Percebido como seres incompletos. O uso de um único sobrenome para os dois ainda reflete   esta   concepção   de   um   casal   como   uma   coisa   única   que   nega as individualidades. A operação mental e social é bem mais complicada quando cada um conserva seu próprio sobrenome e, principalmente, a sua identidade. A tendência atual não está mais ligada à noção forçada de um casal, mas á união de duas pessoas que se consideram não mais as metades de uma bela unidade e sim como dois conjuntos autônomos. A aliança conjugal atual não exige, automaticamente, o sacrifício oblativo em prol do outro, ou até mesmo do casal e dos filhos.

 

                        A hipertrofia do Ego e o individualismo ostensivo que tem várias causas são incensados já na criação, pela mídia, e até pela psicanálise. Os nossos objetivos, no casamento, mudaram. Não se deseja mais pagar qualquer preço apenas para que um outro esteja presente do nosso lado, ou que desfrutemos as benesses sociais do estado civil de casado/casada.

 

                        O tempo de maternagem é consideravelmente menor, agora,  na vida diária das mulheres. Uma grande maioria continua a trabalhar quando são mães, prontas para o prodígio de compatibilizar a vida profissional com a maternidade.

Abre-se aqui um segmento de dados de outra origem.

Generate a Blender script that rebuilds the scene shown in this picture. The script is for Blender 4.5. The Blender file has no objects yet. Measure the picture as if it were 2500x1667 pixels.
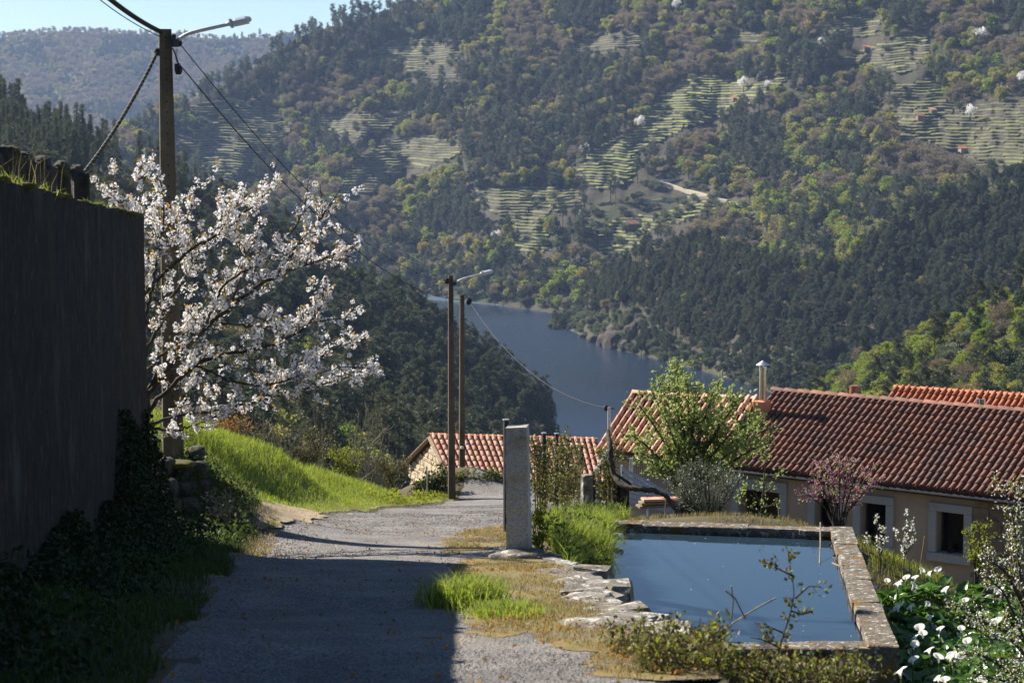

O tete a tete com a criança fica diminuído, é claro. Mas a creche, a escola, a televisão e a Internet substituem, em parte, a mãe de outrora. Hoje, resta a primeira e a última refeição do dia e, talvez, os deveres, algumas compras e o fim de semana. Ser mãe toma só um terço do tempo diário da mulher e conta-se com o pai para alternar a maternagem com a mãe. Na verdade, a maternidade não muda mais a vida social das mulheres. Ao menos, não mais do que outras etapas de sua vida biológica.

 

                        Aconteceram, ainda, dois fatos (não muito bem esclarecidos): a idade da primeira menstruação baixou e a menopausa atrasou. Isto contribui para a unificação das etapas da vida feminina. Uma vida sexual mais precoce e mais prolongada dá as mulheres um sentimento de uma vida ativa bem mais longa. A menopausa não modifica mais seu status. Outrora ela correspondia à idade da aposentadoria sexual. Era a idade da vovó. Hoje, não marca mais nenhuma etapa, nem profissional, nem afetiva e muito menos sexual. Dois terços das mulheres não experimentam declínio  libidinoso na menopausa, e quarenta por cento delas reclamam não ter sexo suficiente.

 

                        Hoje, muitas mães não percebem que já são avós. As intermitências do coração não são o sinal da leviandade de nossos amores. O amor pode ser incerto por necessidade de perfeição. A unidade procurada, agora, pelo casal, é muito mais exigente do que outrora. Por isso, temos muito mais a possibilidade de não conseguí-la e de fazê-la durar para sempre. Todas as complicações de uma vida a dois avançam sobre suas qualidades e fazem rachaduras na unidade e põem em jogo a sobrevivência do casal, que agora se pergunta, sem hesitação: por que continuar a dois se não se é mais um?